:: Goal of the exercise ::
Set aside the pictures and output only the lines from the one containing "Write a Blender" up to and including the one containing "SC.cycles.transparent_max_bounces = 4".

:: Material shown ::
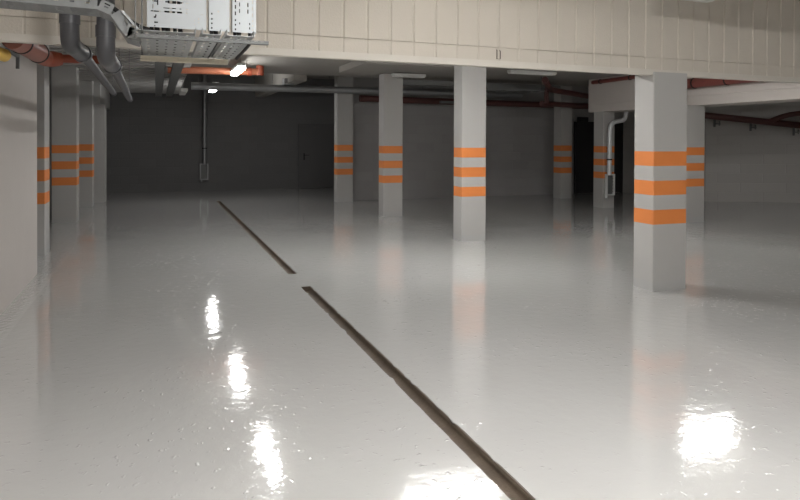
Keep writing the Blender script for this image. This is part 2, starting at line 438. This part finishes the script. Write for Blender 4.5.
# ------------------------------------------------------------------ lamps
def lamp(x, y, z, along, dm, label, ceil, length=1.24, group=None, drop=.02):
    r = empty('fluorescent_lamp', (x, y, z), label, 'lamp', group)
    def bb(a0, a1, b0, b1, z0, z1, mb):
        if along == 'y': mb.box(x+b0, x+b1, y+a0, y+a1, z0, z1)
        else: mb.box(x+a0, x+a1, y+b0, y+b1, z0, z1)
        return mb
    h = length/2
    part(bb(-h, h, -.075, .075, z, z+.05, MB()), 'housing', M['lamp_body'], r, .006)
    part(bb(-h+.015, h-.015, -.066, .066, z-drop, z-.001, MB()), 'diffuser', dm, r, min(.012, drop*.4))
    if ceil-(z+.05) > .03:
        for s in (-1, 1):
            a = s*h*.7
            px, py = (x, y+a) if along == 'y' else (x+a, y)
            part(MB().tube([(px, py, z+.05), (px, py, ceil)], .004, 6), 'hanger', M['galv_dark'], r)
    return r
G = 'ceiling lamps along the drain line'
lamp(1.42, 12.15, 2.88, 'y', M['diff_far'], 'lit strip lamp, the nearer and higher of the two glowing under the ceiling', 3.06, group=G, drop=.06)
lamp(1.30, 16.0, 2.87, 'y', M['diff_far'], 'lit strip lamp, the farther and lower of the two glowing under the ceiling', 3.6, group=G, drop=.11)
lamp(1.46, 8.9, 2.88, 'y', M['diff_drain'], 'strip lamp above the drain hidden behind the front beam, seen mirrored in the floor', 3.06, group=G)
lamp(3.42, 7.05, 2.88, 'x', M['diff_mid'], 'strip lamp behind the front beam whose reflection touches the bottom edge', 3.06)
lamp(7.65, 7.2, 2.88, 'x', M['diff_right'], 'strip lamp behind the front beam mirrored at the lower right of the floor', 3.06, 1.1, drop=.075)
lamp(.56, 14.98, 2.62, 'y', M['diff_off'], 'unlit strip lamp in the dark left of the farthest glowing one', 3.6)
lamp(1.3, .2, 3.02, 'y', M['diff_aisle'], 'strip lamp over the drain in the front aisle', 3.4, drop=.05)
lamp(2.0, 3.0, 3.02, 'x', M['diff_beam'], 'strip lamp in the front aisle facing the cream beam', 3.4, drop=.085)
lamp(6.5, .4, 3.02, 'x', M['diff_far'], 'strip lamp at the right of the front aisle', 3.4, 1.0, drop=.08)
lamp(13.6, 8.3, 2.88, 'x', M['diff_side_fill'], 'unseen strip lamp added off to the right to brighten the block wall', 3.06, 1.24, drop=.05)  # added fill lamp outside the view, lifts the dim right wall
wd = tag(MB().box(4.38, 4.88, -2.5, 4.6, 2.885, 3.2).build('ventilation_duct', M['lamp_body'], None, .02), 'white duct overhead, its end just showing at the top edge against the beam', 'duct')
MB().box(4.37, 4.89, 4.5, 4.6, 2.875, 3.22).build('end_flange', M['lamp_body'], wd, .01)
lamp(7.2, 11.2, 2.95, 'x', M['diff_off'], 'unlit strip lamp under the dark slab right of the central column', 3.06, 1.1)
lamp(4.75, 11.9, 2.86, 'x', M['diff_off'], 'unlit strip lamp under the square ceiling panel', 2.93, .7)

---

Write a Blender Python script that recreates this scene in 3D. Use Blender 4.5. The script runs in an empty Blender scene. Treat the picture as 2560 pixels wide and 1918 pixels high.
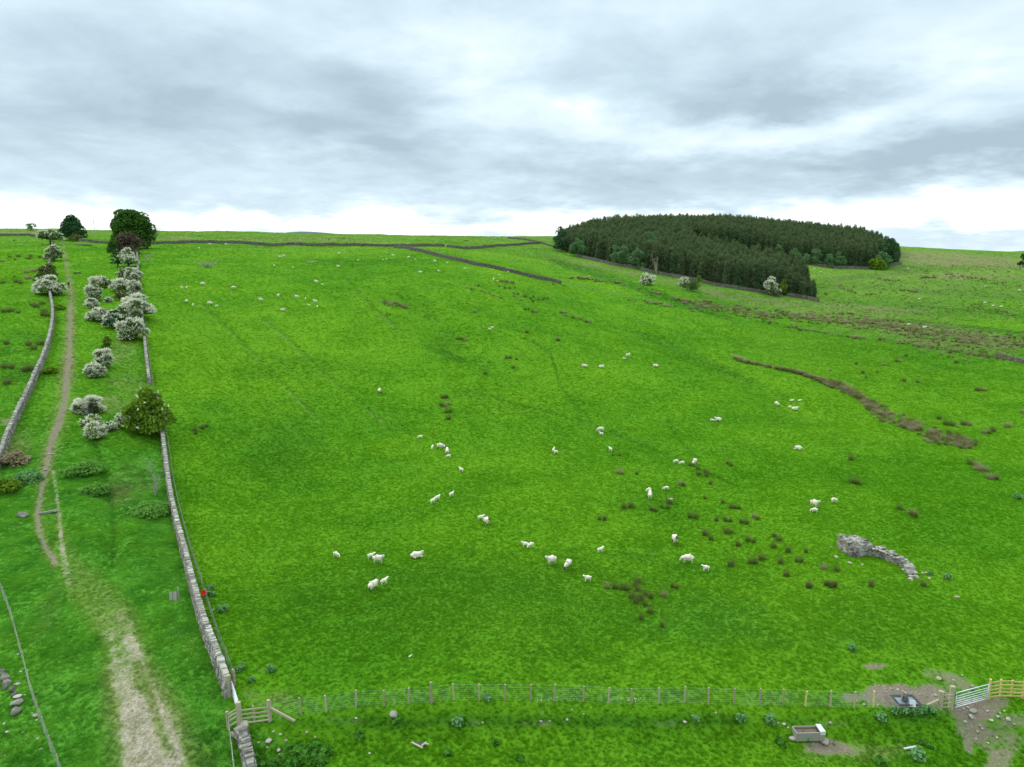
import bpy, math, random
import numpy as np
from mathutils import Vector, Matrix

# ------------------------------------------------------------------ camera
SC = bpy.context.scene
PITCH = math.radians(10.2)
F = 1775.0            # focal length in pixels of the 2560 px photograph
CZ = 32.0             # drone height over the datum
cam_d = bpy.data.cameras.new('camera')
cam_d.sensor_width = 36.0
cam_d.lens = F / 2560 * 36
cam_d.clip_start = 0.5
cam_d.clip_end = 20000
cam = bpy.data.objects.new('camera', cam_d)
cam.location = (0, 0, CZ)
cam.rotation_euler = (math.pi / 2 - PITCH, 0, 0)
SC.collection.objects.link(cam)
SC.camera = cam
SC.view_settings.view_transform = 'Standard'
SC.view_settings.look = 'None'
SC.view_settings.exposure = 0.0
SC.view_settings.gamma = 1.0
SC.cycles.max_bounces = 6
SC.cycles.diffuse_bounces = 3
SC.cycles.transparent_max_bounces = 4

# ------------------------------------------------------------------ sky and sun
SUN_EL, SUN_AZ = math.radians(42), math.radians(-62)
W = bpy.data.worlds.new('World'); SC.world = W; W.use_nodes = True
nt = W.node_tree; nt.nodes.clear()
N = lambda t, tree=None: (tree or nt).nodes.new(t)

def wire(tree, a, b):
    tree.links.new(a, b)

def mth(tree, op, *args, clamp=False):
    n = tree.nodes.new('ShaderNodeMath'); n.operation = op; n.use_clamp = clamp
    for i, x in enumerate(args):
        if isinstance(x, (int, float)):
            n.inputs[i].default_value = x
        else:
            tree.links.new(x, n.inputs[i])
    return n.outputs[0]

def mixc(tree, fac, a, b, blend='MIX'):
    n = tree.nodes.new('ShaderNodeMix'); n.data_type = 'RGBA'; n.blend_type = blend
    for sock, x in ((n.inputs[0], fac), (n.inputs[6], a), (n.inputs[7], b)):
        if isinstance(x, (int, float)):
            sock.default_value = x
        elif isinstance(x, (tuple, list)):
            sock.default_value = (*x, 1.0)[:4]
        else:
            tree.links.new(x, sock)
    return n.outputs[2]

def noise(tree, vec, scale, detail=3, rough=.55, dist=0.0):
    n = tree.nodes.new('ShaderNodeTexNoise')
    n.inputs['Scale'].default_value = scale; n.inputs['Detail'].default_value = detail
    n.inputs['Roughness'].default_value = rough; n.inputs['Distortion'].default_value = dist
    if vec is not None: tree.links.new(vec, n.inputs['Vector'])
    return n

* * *

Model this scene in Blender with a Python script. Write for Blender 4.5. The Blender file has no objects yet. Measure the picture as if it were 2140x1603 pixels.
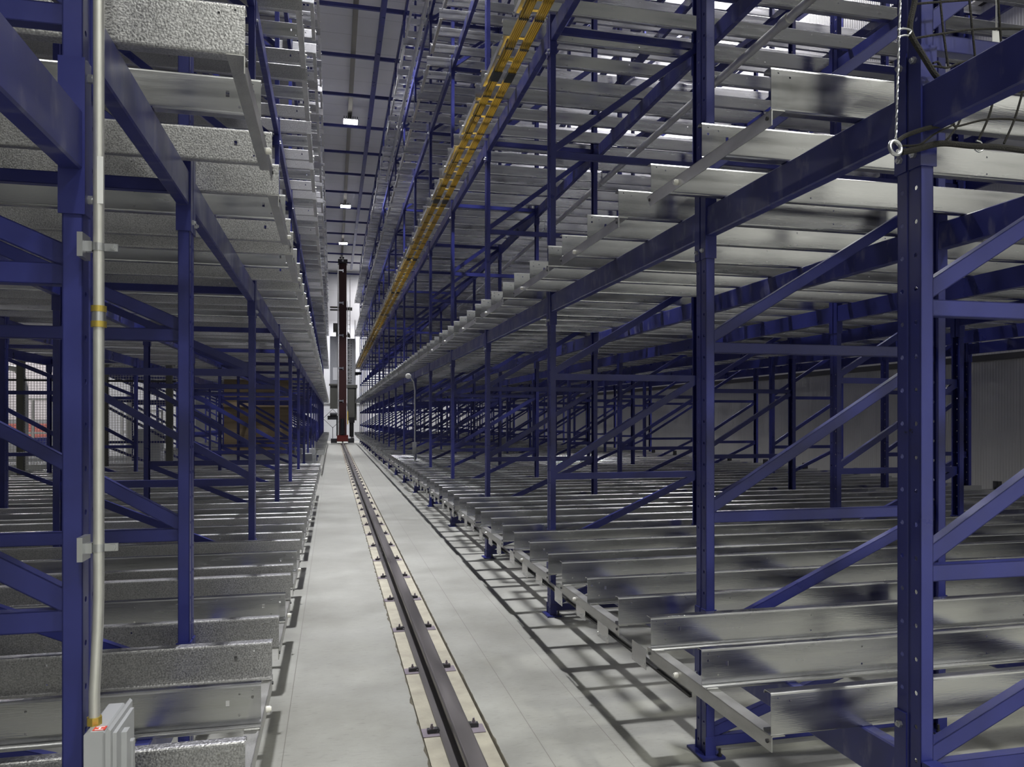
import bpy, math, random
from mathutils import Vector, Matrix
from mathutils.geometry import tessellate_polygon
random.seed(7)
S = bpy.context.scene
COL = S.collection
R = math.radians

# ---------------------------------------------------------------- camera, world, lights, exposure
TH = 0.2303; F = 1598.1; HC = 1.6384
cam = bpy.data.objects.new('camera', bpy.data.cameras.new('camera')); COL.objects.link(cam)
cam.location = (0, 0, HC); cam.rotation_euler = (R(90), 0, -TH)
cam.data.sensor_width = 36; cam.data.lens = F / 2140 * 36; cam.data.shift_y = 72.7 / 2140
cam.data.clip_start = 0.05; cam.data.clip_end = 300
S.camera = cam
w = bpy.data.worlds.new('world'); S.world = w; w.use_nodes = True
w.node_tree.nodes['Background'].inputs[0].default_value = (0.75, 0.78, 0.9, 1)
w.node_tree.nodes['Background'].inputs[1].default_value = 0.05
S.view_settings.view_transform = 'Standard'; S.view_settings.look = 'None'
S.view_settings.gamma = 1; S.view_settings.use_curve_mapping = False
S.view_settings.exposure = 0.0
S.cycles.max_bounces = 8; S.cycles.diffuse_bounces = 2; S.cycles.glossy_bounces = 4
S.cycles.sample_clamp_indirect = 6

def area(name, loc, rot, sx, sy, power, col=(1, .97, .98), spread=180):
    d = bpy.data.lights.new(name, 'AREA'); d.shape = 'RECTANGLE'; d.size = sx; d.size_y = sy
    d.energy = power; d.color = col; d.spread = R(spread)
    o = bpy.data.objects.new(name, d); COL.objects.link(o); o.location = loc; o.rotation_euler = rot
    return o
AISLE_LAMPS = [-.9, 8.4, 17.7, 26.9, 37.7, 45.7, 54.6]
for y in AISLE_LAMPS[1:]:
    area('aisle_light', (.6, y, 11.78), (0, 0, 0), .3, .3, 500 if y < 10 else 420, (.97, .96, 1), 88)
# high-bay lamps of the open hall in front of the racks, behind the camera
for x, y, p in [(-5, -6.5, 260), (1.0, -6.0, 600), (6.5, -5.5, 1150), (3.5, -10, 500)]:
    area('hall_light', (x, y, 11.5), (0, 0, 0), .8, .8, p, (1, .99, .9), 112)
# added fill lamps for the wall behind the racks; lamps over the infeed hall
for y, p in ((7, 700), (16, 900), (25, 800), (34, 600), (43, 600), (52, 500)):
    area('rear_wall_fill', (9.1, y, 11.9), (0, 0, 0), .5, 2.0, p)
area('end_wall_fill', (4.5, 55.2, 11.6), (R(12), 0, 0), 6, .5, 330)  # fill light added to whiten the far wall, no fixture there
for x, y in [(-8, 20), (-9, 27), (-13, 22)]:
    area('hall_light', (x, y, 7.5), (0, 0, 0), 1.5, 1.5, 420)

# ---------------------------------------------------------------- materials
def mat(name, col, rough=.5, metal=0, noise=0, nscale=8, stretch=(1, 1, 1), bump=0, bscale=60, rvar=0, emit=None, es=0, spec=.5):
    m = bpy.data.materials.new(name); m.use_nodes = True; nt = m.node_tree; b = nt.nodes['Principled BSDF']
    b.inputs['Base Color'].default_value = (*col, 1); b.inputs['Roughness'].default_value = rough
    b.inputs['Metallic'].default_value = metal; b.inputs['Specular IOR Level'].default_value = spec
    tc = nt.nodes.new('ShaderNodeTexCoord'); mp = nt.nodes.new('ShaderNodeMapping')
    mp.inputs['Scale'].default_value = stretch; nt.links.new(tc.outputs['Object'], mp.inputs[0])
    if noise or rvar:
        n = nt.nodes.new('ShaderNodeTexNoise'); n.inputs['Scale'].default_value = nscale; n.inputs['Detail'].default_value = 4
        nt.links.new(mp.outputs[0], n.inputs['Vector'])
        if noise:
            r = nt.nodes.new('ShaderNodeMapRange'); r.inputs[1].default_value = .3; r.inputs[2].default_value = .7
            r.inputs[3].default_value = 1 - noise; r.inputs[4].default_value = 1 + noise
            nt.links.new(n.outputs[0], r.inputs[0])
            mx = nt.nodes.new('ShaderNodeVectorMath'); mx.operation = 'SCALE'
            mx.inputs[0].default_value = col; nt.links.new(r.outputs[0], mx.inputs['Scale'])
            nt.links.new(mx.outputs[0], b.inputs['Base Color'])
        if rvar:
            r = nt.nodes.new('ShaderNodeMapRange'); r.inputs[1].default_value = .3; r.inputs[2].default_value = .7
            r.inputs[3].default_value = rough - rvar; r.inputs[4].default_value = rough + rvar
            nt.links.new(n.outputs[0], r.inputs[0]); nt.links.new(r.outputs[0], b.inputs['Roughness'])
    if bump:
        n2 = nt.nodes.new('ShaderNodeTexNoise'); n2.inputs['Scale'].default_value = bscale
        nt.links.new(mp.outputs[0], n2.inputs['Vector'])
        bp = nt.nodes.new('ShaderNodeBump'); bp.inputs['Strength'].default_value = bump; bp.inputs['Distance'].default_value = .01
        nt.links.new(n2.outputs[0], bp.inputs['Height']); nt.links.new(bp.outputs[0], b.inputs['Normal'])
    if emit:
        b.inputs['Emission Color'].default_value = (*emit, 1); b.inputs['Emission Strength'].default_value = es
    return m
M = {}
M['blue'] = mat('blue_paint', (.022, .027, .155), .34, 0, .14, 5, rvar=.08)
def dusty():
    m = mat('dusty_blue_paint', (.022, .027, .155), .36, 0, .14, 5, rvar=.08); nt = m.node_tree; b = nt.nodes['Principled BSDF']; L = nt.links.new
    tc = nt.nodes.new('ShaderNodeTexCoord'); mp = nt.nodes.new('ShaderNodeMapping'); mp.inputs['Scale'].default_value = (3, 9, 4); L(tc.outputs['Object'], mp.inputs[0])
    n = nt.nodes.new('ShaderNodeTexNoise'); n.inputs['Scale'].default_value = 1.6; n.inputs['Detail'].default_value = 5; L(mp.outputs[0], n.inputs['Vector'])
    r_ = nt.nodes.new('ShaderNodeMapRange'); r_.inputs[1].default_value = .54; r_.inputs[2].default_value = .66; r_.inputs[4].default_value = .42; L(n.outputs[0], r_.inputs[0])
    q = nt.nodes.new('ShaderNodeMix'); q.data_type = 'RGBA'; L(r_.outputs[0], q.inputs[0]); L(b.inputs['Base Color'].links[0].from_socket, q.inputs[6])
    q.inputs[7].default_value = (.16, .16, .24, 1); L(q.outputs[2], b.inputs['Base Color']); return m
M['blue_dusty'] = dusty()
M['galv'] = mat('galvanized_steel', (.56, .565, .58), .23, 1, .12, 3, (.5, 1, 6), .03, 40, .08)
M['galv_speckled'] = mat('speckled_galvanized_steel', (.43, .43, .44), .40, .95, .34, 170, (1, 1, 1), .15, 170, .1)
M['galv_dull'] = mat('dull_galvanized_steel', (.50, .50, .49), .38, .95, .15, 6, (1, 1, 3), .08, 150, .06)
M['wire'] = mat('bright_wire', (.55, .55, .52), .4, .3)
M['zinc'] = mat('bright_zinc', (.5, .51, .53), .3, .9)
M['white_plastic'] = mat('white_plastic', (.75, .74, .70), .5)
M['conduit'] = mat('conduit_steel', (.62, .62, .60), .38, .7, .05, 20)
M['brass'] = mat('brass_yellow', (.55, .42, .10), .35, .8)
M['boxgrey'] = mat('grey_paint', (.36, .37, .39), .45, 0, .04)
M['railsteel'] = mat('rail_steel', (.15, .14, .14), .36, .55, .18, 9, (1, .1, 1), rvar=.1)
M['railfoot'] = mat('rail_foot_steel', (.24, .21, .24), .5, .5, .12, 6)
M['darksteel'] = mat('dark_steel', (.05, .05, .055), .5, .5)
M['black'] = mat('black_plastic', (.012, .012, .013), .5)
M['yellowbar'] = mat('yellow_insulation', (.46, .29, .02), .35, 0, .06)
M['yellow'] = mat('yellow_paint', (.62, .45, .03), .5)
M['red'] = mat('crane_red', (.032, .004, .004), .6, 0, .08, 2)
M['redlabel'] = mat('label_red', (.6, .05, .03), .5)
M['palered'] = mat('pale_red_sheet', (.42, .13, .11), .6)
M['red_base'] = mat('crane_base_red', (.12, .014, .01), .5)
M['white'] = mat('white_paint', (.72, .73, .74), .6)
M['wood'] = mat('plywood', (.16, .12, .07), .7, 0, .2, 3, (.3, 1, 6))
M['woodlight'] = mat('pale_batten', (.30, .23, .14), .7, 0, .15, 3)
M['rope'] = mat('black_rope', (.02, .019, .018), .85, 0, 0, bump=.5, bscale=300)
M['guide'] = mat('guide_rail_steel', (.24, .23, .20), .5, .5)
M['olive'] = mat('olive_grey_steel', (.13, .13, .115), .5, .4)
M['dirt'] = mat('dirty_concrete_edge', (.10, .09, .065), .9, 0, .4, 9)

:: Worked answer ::
Write a Blender Python script that recreates this scene in 3D. Use Blender 4.5. The script runs in an empty Blender scene. Treat the picture as 2560 pixels wide and 1918 pixels high.
import bpy, math, random
import numpy as np
from mathutils import Vector, Matrix

# ------------------------------------------------------------------ camera
SC = bpy.context.scene
PITCH = math.radians(10.2)
F = 1775.0            # focal length in pixels of the 2560 px photograph
CZ = 32.0             # drone height over the datum
cam_d = bpy.data.cameras.new('camera')
cam_d.sensor_width = 36.0
cam_d.lens = F / 2560 * 36
cam_d.clip_start = 0.5
cam_d.clip_end = 20000
cam = bpy.data.objects.new('camera', cam_d)
cam.location = (0, 0, CZ)
cam.rotation_euler = (math.pi / 2 - PITCH, 0, 0)
SC.collection.objects.link(cam)
SC.camera = cam
SC.view_settings.view_transform = 'Standard'
SC.view_settings.look = 'None'
SC.view_settings.exposure = 0.0
SC.view_settings.gamma = 1.0
SC.cycles.max_bounces = 6
SC.cycles.diffuse_bounces = 3
SC.cycles.transparent_max_bounces = 4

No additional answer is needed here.